Pilots that trained in the simulator gave constant feedback on what improvements they might make to help create a more continuous loop of communication. That quicker and more continuous feedback loop is another aspect of the mindset change for agile delivery, Onstott said.

“It’s not the old school ‘We start with requirements, we go through design, we then create a solution and then a year later we have something,’” Onstott told me.

This alternative method as “We create a prototype, we get people actively involved in the evolution of that prototype, and then it’s actually used,” he added.

Pilot Training Next also helps show how government agencies and the Defense Department especially are rethinking what their mindsets should be surrounding the element of risk. This program was labeled as experimental at the outset to take more risk and acknowledge it may not have worked.

But there is a paradox to that changing mindset toward risk, according to Onstott.

“The government is really mitigating their risk through embracing uncertainty,” he said. “Normally we think of mitigating risk as really increasing our certainty and line-of-sight on what the outcome is going to be.”
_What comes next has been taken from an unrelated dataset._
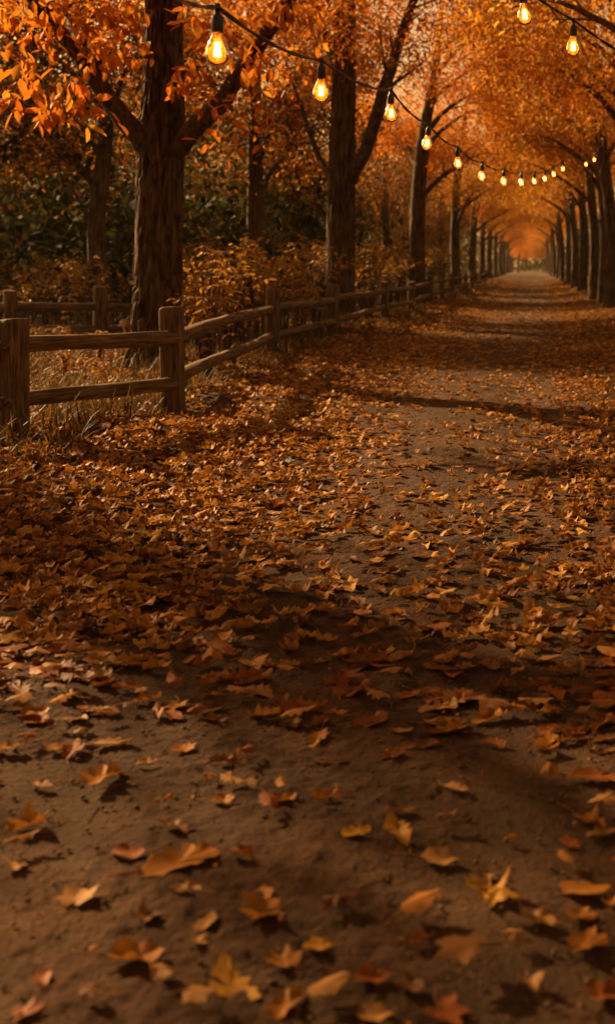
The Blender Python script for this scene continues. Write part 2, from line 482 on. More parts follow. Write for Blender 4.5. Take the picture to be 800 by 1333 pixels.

Rapid acquisitions like Other Transaction Authorities, plus data or other technology challenges agencies issue are helping shape that picture. In the Pilot Training Next example, that program was broken up into three-week sprints to check progress and bring in new solutions as needed.

“What we’re seeing in these new models is that… they have a good idea of what the outcome is going to be but they don’t know how to get there exactly. These incremental delivery models actually de-risk that situation,” he added.

“Agile in general is the main ‘secret sauce’ around how you embrace more uncertainty and more innovation but manage your risk at the same time. Now you’re not waiting two years to find out if this thing is going to work or not, you find out within a few weeks whether you’re on the right track or not.”